The Creator CI20 is being pitched by Imagination Technologies as a low-power Android/Linux development board, much like the Raspberry Pi. There are builds of Debian, Android 4.4, OpenWRT, and a few other distros that should work on the CI20 out of the box. Hardware-wise, the heart of the beast is an SoC—produced by Ingenic, a fabless Chinese semiconductor company—with a dual-core MIPS32 CPU and last-last-generation PowerVR SGX 540 GPU (the iPhone 4 had a very similar GPU). Rounding out the specs, there's 1GB of RAM, 8GB of on-board NAND storage, a full-size SD card slot, and lots of connectivity (HDMI 1.4, 10/100 Ethernet, 802.11b/g/n WiFi and Bluetooth, and a couple of USB ports). For makers/developers, there are also a bunch of GPIO (general-purpose input/output) pins for interfacing with motors, cameras, etc.

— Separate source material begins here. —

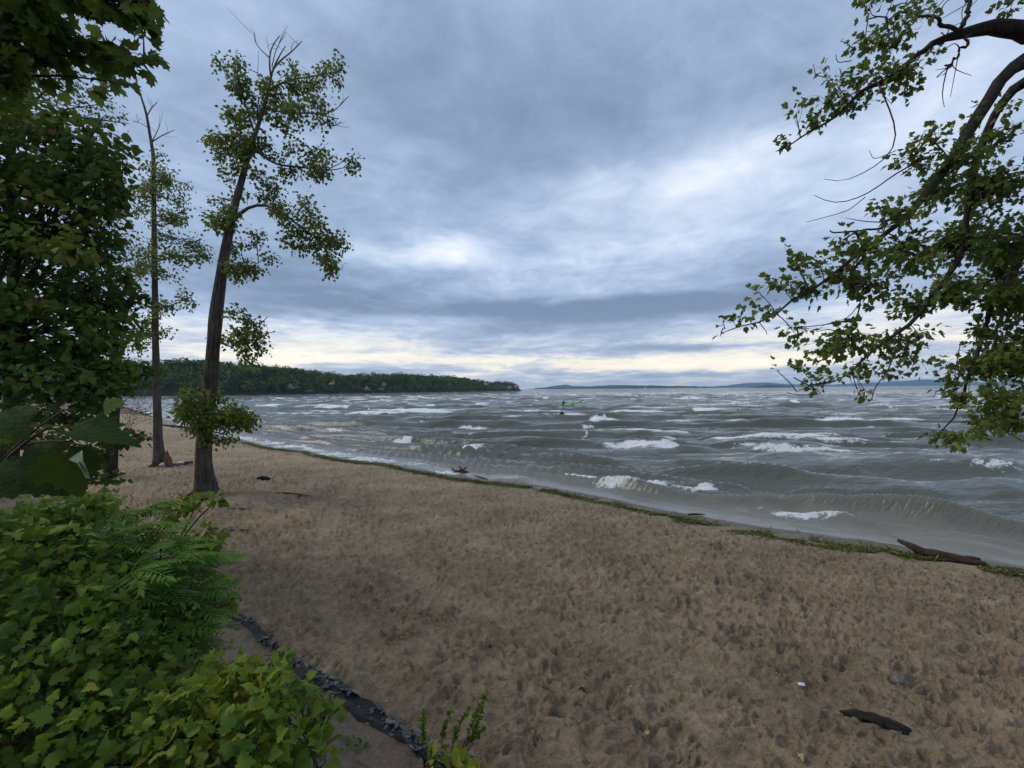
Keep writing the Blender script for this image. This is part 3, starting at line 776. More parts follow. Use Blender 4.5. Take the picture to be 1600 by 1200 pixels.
# ------------------------------------------------------------------ the two cottonwoods on the sand
def make_tree(name, label, trunk, limbs, dead, blobs, y0, leaf, per, templates, m_leaf, mb, ndepth, tint=.45, spread=.1, group=None):
    base = P(trunk[0][0], trunk[0][1], y0)
    root = empty(name); tag(root, label, 'tree', group)
    tp = px_path(trunk, y0, 0.0, 46)
    T = Tubes(); pr = tp[:, 3].copy()
    lowz = tp[:, 2] - tp[0, 2]
    pr *= 1 + .45 * np.exp(-lowz / .28)
    pr *= .76; path = tp[:, :3].copy(); path[0, 2] -= .25
    T.tube(path, pr, 44, .12, 3); add('trunk', T.mesh('trunk', mb), root)
    lim = [tp]
    for k in range(6):       # roots gripping the sand
        a_ = k * 1.05 + rng.random() * .5; r0 = pr[1]; b0 = tp[0, :3] + np.array([math.cos(a_), math.sin(a_), 0]) * r0 * .6; ln = r0 * rng.uniform(1.2, 2.2)
        b1 = b0 + np.array([math.cos(a_), math.sin(a_), 0]) * ln
        T = Tubes(); T.tube(smooth_path([b0 + [0, 0, .16], (b0 + b1) / 2 + [0, 0, .03], b1 + [0, 0, -.09]], 8), np.linspace(r0 * .42, r0 * .12, 8), 8, .12, k); add('root', T.mesh('root', mb), root)
    for (pts, dy) in limbs:
        q = px_path(pts, y0, 0, 14); q[:, 3] *= .62
        # start on the trunk's axis, then lean to or from the viewer
        q[:, 1] += np.linspace(0, dy, 14)
        sc = 1 + np.linspace(0, dy, 14) / y0
        q[:, 0] *= sc; q[:, 2] = CAM.z + (q[:, 2] - CAM.z) * sc
        T = Tubes(); T.tube(q[:, :3], q[:, 3], 7, .06, 5); add('branch', T.mesh('branch', mb), root); lim.append(q)
    for pts in dead:
        T = Tubes(); q = px_path(pts, y0, rng.normal() * .5, 9); T.tube(q[:, :3], np.maximum(q[:, 3], .004), 5)
        e = q[-1, :3]
        for k in range(3):
            s_ = q[rng.integers(4, 8), :3]; g = s_ + (e - s_) * .5 + rng.normal(size=3) * np.array([.25, .25, .2]) + np.array([.05, 0, .2])
            T.tube(smooth_path([s_, (s_ + g) / 2 + rng.normal(size=3) * .04, g], 5), np.linspace(.008, .004, 5), 4)
        add('dead_branch', T.mesh('dead_branch', m_dead), root)
    T = Tubes(); L = Leaves(); blobs = list(blobs)
    for (pts, dy) in limbs:
        for k in range(7):
            i = rng.integers(0, len(pts) - 1); f_ = rng.random(); a_, b_ = pts[i], pts[i + 1]
            blobs.append((a_[0] + (b_[0] - a_[0]) * f_ + rng.normal() * 9, a_[1] + (b_[1] - a_[1]) * f_ + rng.normal() * 9, 15, 11))
    blob_foliage(L, T, lim, blobs, y0, leaf, per, tint, ndepth, spread)
    tw = add('twigs', T.mesh('twigs', m_twig), root); tw['kind'] = 'stuff'
    p, d, n, s, t = L.arrays()
    c = add('crown', leaf_mesh('crown', p, d, n, s, t, templates, m_leaf), root); c['kind'] = 'stuff'
    return root

y1 = float(G(322, 772)[1]); y2 = float(G(250, 728)[1])
TRUNK1 = [(322, 774, 42), (319, 730, 36), (317, 700, 33), (322, 650, 31), (328, 600, 29), (333, 550, 28), (339, 480, 26), (349, 410, 21), (362, 340, 17), (375, 290, 14), (390, 235, 11), (402, 200, 9), (412, 170, 7), (421, 140, 5), (423, 115, 4), (431, 95, 3), (446, 72, 1.5)]
LIMB1 = [([(418, 142, 6), (445, 126, 5), (490, 119, 4), (538, 110, 2)], .6), ([(413, 168, 6), (450, 178, 5), (490, 176, 4), (528, 186, 2)], -.6), ([(393, 230, 8), (430, 258, 6), (480, 262, 5), (515, 268, 3), (537, 262, 2)], .3),
         ([(364, 345, 12), (385, 322, 9), (415, 317, 8), (440, 330, 7), (462, 350, 5), (500, 375, 4), (540, 381, 2)], -.5), ([(500, 376, 3), (512, 400, 2), (516, 430, 1.5)], -.6), ([(398, 208, 6), (382, 160, 4), (364, 98, 2)], -.4),
         ([(388, 245, 6), (350, 232, 4), (322, 212, 2)], .5), ([(366, 325, 6), (345, 352, 3), (325, 354, 2)], -.4), ([(352, 425, 5), (378, 425, 4), (408, 408, 2)], -.5), ([(336, 530, 6), (362, 545, 4), (395, 520, 3), (418, 495, 2)], -.5),
         ([(328, 640, 6), (300, 630, 3), (275, 655, 2)], -.7), ([(330, 650, 5), (360, 640, 3), (392, 655, 2)], -.7), ([(392, 240, 5), (372, 215, 3), (368, 185, 2)], .4)]
DEAD1 = [[(423, 118, 4), (420, 95, 3), (424, 72, 2), (437, 56, 1.5)], [(426, 108, 4), (440, 92, 3), (455, 82, 2), (472, 64, 1.2)], [(421, 90, 2.5), (407, 78, 2), (396, 62, 1.5), (398, 50, 1)], [(425, 104, 2), (430, 80, 1.6), (446, 50, 1)],
         [(418, 135, 2.5), (408, 116, 2), (388, 108, 1)], [(490, 176, 3), (520, 200, 2), (533, 190, 1.2)], [(500, 180, 2), (525, 172, 1.5), (545, 150, 1)], [(510, 266, 2), (530, 256, 1.5), (548, 244, 1)], [(335, 612, 3), (350, 603, 2.5), (360, 590, 2), (356, 580, 1.6)]]
BLOB1 = [(368, 108, 10, 18), (372, 135, 15, 18), (385, 150, 18, 14), (365, 180, 12, 14), (385, 190, 18, 12), (405, 170, 25, 25), (430, 150, 22, 25), (460, 140, 25, 20), (490, 135, 25, 25), (520, 120, 20, 22), (500, 160, 28, 15), (465, 175, 30, 12), (440, 200, 25, 15), (410, 220, 20, 18),
         (335, 220, 15, 14), (350, 232, 22, 18), (375, 215, 22, 20), (345, 250, 20, 10), (365, 265, 20, 14), (460, 225, 20, 14), (490, 235, 25, 18, .6), (515, 245, 15, 15, .75), (500, 270, 30, 14, .65), (455, 270, 30, 14), (430, 290, 28, 14), (405, 275, 20, 14), (410, 305, 25, 10), (350, 275, 12, 10), (345, 345, 15, 14), (335, 355, 12, 8), (360, 330, 15, 14), (375, 305, 14, 10),
         (440, 325, 20, 14), (480, 315, 22, 16), (490, 345, 22, 20), (465, 360, 25, 18), (500, 375, 25, 16), (530, 378, 22, 14), (515, 400, 18, 14), (470, 390, 25, 12), (450, 380, 18, 10), (515, 425, 7, 12), (400, 365, 18, 20), (375, 395, 20, 20), (395, 420, 18, 14), (375, 435, 15, 12), (360, 410, 10, 12),
         (385, 500, 22, 18), (400, 520, 25, 18), (375, 525, 18, 20), (405, 545, 18, 12), (385, 555, 20, 15), (370, 490, 15, 12), (390, 572, 12, 8), (300, 620, 20, 16, .6), (290, 650, 22, 18, .6), (330, 625, 20, 20, .65), (345, 655, 25, 20, .6), (370, 660, 22, 18, .6), (385, 650, 12, 14, .6), (360, 685, 18, 8, .6), (310, 670, 25, 12, .55), (325, 690, 15, 8, .55)] + [(300, 618, 22, 18, .62), (288, 650, 22, 18, .60), (330, 622, 22, 22, .64), (345, 655, 28, 22, .62), (372, 662, 22, 18, .62), (384, 652, 14, 14, .7), (360, 686, 18, 9, .66), (308, 672, 26, 12, .62), (326, 690, 16, 8, .6), (318, 645, 24, 22, .62)]
make_tree('cottonwood_tree', 'tall leaning cottonwood with thick furrowed trunk and leafy sprouts around its lower trunk', TRUNK1, LIMB1, DEAD1, BLOB1, y1, .094, 10.5, T_POP, m_cot, m_bark, .9, .60, .24, 'cottonwoods on the sand')
TRUNK2 = [(250, 728, 25), (247, 690, 20), (246, 650, 18), (244, 600, 16), (243, 520, 14), (242, 440, 12), (241, 360, 11), (240, 290, 10), (240, 238, 8), (233, 207, 6), (230, 178, 5), (219, 148, 4), (210, 116, 2.5)]
LIMB2 = [([(241, 285, 5), (262, 280, 3), (295, 288, 2)], .8), ([(241, 335, 5), (262, 345, 3), (285, 330, 2)], -.7), ([(242, 410, 6), (270, 400, 4), (325, 402, 2)], -.6), ([(241, 300, 4), (222, 300, 3), (212, 330, 2)], .6), ([(242, 420, 4), (225, 410, 3), (212, 430, 2)], .5), ([(243, 480, 4), (265, 478, 3), (298, 465, 2)], -.4), ([(243, 530, 4), (225, 520, 3), (212, 545, 2)], .3)]
DEAD2 = [[(230, 180, 2.5), (237, 168, 2), (246, 160, 1)], [(237, 222, 2.5), (252, 212, 2), (272, 203, 1)], [(221, 152, 2), (208, 140, 1.5), (200, 122, 1)], [(237, 222, 2), (246, 205, 1.5), (250, 195, 1)], [(232, 200, 1.6), (220, 192, 1.2), (208, 190, 1)]]
BLOB2 = [(250, 245, 12, 15), (260, 270, 22, 14), (285, 290, 15, 12), (225, 260, 15, 15), (270, 305, 25, 14), (285, 330, 14, 12), (255, 330, 20, 10), (225, 330, 15, 15), (265, 370, 25, 14), (300, 375, 25, 16), (315, 400, 18, 12), (290, 405, 20, 14), (260, 400, 20, 14), (225, 390, 18, 20), (270, 430, 25, 10), (220, 430, 15, 15), (285, 465, 15, 6), (260, 480, 12, 6), (255, 520, 15, 12), (228, 500, 14, 20), (215, 545, 15, 15), (225, 300, 15, 15)]
make_tree('cottonwood_tree', 'slim upright cottonwood with a bare dead tip standing further along the sand', TRUNK2, LIMB2, DEAD2, BLOB2, y2, .102, 11.0, T_POP, m_cot, m_bark, 1.2, .66, .30, 'cottonwoods on the sand')

# ------------------------------------------------------------------ the tree overhanging from the right
tr = empty('overhanging_tree'); tag(tr, 'large maple leaved tree whose leafy branches hang into view from the right edge', 'tree')
YR = 5.2
RL = [([(1690, 90, 70), (1640, 60, 56), (1600, 50, 48), (1560, 42, 42), (1520, 46, 34), (1488, 52, 22), (1455, 68, 15), (1420, 100, 13), (1370, 130, 11), (1330, 155, 8), (1300, 184, 6), (1260, 214, 4), (1214, 238, 2)], 0, .5),
      ([(1690, 100, 60), (1610, 75, 40), (1572, 112, 30), (1545, 158, 27), (1512, 208, 26), (1475, 265, 20), (1440, 320, 17), (1400, 350, 13), (1350, 385, 10), (1310, 428, 7), (1250, 458, 5), (1180, 505, 3), (1126, 515, 1.6)], 0, -.4),
      ([(1690, 130, 50), (1602, 112, 30), (1562, 160, 24), (1530, 220, 22), (1520, 300, 20), (1505, 380, 18), (1480, 440, 16), (1430, 490, 13), (1392, 530, 10), (1350, 560, 7), (1290, 600, 3), (1240, 615, 2)], .5, .5),
      ([(1700, 250, 40), (1640, 300, 30), (1600, 400, 22), (1560, 470, 16), (1535, 520, 11), (1522, 570, 8), (1500, 640, 5), (1470, 690, 3)], .3, .3),
      ([(1500, 50, 10), (1466, 26, 8), (1430, 22, 6), (1380, 30, 3), (1348, 20, 2)], 0, -.4), ([(1502, 44, 12), (1512, 10, 10), (1522, -40, 9)], 0, .2), ([(1440, 320, 8), (1380, 355, 5), (1320, 372, 3)], -.4, -.3),
      ([(1350, 385, 6), (1330, 430, 4), (1345, 480, 3), (1320, 540, 2)], -.4, -.2), ([(1512, 55, 7), (1492, 90, 5), (1472, 118, 2)], -.3, -.1), ([(1570, 470, 8), (1540, 600, 5), (1560, 660, 3), (1600, 690, 2)], .2, .0)]
limR = []
for (pts, a, b) in RL:
    q = px_path(pts, YR, 0, 26); dd = np.linspace(a, a + b, 26)
    scl = 1 + dd / YR; q[:, 0] *= scl; q[:, 1] += dd; q[:, 2] = CAM.z + (q[:, 2] - CAM.z) * scl
    q[:, :3] += np.stack([.05 * fbm(np.arange(26) * .45, np.full(26, k + len(limR)), 3, 2) for k in range(3)], 1)
    T = Tubes(); T.tube(q[:, :3], q[:, 3] * .8, 14, .16, 4 + len(limR)); add('branch', T.mesh('branch', m_bark2), tr); limR.append(q)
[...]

Overall, the CI20 is generally comparable to the Raspberry Pi—except on price and CPU architecture. MIPS has a bit of cachet from the '80s and '90s, when it was used in some high-profile applications (SGI's workstations, the Nintendo 64)—but since the late '90s, the architecture has languished. Imagination Technologies, probably seeing an opportunity to compete against ARM and x86 in the mobile and embedded spaces, acquired MIPS Technologies in early 2013 and announced a new MIPS-based architecture called Warrior soon after. Sadly, the CI20 doesn't use a new Warrior-based CPU, instead opting for a pretty old MIPS32 release 2 architecture.